In the complaint, the municipality says Wells Fargo has for years “victimized their customers by using pernicious and often illegal sales tactics to maintain high levels of sales of their banking and financial products,” often resulting in monthly service fees on accounts customers never authorized. Any uncollected fees would get sent to collections and credit reporting agencies.
The lawsuit claims Wells Fargo has created “a virtual fee-generating machine, through which its customers are harmed, its employees take the blame, and Wells Fargo reaps the profit.”
Maged Nashid, a former Wells Fargo manager who claims he was fired for questioning the bank’s cross-selling policies, said employees who opened fraudulent accounts usually attached them to bogus mailing addresses so customers wouldn’t receive a notification.
“The client would never be aware of it,” Nashid told the LA Times. “The only way to actually find out about it is through online banking.”
Feuer, the attorney for the city of LA, says Wells Fargo was so obsessed with growth that they “often elevated profits over the legal rights of its customers,” and is unrepentant. The suit he filed says the bank “has done little, if anything, to terminate these practices, nor to reform the business model it created that has fostered them.”
“On the rare occasions when Wells Fargo did take action against its employees for unethical sales conduct, Wells Fargo further victimized its customers by failing to inform them of the breaches, refund fees they were owed, or otherwise remedy the injuries that Wells Fargo and its bankers have caused,” according to the suit.
The city charged that Wells Fargo’s behavior violates California’s unfair competition law and is asking the court to assess a $2,500 civil penalty for each unlawful act along with restitution for affected customers.
The pushy cross-selling culture at Wells Fargo first fell under scrutiny following reports of abuse in the Los Angeles Times back in 2013. “Employees said they also open accounts they knew customers didn’t want, forged signatures on account paperwork and falsified phone numbers of angry customers so they couldn’t be reached for customer satisfaction surveys,” the Los Angeles Times reported.
Accusations against Wells Fargo don’t stop at the consumer level either. Employees say managers regularly threatened employees about meeting sales quotas, with those hitting targets getting preferential treatment, while those who didn’t were punished (e.g., not being allowed to take breaks).
Back in April, Wells Fargo reportedly dropped its quota from 20 products a day down to 15, amid complaints from employees.
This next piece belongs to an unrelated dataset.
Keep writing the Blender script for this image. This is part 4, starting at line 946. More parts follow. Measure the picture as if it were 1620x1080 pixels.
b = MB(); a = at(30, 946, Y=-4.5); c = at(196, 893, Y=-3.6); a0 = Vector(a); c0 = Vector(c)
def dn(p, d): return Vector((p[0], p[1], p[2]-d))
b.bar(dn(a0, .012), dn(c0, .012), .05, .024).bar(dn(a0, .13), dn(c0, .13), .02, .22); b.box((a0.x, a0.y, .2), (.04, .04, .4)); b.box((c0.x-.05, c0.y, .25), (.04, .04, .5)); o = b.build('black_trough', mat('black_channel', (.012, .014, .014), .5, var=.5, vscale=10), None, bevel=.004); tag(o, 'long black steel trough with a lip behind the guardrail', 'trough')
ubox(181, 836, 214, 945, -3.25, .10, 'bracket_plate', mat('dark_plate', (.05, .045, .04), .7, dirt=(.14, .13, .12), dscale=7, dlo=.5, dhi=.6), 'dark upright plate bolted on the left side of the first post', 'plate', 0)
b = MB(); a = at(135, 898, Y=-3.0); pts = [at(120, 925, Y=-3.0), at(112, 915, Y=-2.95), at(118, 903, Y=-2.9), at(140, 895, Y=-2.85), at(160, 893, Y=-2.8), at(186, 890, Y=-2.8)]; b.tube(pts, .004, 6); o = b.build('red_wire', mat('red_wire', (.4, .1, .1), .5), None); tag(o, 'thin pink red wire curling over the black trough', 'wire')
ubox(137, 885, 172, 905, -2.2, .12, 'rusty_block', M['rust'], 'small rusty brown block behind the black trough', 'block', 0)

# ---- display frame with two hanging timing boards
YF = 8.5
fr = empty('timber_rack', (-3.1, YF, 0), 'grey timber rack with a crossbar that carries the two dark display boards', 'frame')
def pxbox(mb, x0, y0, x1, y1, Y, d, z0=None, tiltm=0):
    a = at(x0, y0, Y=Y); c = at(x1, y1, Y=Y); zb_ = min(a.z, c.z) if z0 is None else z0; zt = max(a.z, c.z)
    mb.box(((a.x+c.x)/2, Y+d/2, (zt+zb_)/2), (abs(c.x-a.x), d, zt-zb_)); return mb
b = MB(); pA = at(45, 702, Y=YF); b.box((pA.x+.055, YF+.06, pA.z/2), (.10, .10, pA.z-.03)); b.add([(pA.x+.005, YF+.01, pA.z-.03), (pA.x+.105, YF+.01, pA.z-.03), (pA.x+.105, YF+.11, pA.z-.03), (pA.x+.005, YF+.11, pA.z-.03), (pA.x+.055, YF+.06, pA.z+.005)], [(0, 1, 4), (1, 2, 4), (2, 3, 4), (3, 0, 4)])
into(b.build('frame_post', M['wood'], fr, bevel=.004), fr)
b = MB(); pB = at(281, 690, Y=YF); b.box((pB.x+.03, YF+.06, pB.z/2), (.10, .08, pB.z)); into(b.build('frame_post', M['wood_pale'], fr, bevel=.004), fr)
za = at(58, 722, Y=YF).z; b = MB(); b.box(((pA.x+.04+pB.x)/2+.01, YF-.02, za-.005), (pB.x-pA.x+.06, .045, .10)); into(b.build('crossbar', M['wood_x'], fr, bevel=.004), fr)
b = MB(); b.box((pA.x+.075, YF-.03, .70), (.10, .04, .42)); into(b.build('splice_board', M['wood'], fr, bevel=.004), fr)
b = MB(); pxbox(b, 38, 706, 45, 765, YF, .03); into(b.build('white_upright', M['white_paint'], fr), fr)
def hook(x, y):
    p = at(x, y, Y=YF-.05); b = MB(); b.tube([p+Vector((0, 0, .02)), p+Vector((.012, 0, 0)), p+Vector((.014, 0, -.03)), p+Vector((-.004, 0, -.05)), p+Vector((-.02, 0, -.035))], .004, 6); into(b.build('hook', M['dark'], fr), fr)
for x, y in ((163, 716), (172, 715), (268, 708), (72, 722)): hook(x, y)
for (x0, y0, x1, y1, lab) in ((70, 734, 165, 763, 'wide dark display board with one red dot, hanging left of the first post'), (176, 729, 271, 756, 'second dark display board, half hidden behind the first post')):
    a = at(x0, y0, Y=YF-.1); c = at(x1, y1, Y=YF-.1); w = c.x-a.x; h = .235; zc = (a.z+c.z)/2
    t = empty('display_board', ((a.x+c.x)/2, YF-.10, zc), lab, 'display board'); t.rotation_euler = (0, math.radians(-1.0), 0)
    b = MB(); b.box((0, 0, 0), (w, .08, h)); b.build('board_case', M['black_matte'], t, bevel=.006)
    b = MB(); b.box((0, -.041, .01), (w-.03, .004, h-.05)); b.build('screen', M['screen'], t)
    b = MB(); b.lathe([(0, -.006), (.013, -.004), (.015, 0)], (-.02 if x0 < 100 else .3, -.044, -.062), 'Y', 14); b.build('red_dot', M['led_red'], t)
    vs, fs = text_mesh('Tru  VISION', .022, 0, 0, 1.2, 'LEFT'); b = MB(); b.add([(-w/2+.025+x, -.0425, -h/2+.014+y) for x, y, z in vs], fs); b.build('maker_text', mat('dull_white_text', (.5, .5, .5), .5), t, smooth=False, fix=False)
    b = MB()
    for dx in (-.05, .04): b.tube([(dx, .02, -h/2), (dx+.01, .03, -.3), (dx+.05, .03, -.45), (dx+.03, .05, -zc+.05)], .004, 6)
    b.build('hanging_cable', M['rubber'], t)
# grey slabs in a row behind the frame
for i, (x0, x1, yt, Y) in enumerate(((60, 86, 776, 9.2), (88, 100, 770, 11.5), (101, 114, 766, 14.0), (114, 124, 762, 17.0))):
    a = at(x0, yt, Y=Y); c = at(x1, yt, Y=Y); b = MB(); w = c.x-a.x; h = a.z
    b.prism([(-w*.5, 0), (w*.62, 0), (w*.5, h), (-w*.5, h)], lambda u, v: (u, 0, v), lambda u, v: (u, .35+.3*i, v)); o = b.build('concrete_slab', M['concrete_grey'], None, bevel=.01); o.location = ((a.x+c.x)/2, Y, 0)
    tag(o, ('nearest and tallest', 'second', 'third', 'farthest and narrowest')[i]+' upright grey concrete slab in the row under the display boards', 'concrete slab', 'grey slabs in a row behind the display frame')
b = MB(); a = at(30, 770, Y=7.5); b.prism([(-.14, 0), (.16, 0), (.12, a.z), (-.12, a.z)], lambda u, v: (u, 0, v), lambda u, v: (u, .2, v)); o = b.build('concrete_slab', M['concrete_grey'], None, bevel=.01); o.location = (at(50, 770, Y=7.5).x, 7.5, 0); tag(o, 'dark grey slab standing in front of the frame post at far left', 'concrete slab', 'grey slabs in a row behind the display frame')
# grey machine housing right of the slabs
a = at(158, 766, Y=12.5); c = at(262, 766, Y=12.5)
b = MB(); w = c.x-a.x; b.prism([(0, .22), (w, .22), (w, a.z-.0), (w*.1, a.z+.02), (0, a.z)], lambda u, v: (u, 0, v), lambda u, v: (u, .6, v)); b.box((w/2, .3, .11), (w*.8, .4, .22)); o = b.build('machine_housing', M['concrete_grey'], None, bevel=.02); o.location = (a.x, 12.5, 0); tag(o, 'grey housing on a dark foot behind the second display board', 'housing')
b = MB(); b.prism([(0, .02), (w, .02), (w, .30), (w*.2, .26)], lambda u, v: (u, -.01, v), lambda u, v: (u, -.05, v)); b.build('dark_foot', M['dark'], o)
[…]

From Bad to Worse: The Probe Expands
Now regulators at the federal level are also piling on. The Office of the Comptroller of the Currency and the San Francisco Federal Reserve are conducting their own investigations into the approach Wells Fargo has towards sales. Other municipalities and state governmental bodies are also looking into cross-selling strategies employed by financial institutions, and the federal Consumer Financial Protection Bureau could be next.
Wells Fargo isn’t the only one in the crosshairs either. Earlier this year, JPMorgan Chase received subpoenas and other inquiries from the Securities and Exchange Commission and other regulators about how it sells its own mutual funds and other proprietary products.
Will Wells Fargo tone down its atmosphere of boiler room sales tactics? Or will regulators do that for the bank? That remains to be seen. In the meantime, the bank denies any wrongdoing, saying it operates with only the best interests of its customers in mind and will defend itself in court.
In an interview with the San Francisco Chronicle, Wells Fargo CEO John Stumpf admitted that some employees might have crossed the line, but rejects the idea that the bank has a systemic ethical problem with its sales culture.
“Our people should be thinking of themselves as financial doctors, and not salespeople,” Stumpf said. “They should offer products after they hear what a customer needs. But I don’t want anyone ever offering a product to someone when they don’t know what the benefit is, or the customer doesn’t understand it, or doesn’t want it, or doesn’t need it, that helps no one. That just makes our cost go up.”
“We have a lot of training with our people, but not everybody is going to do everything right every minute of every day,” Stumpf added.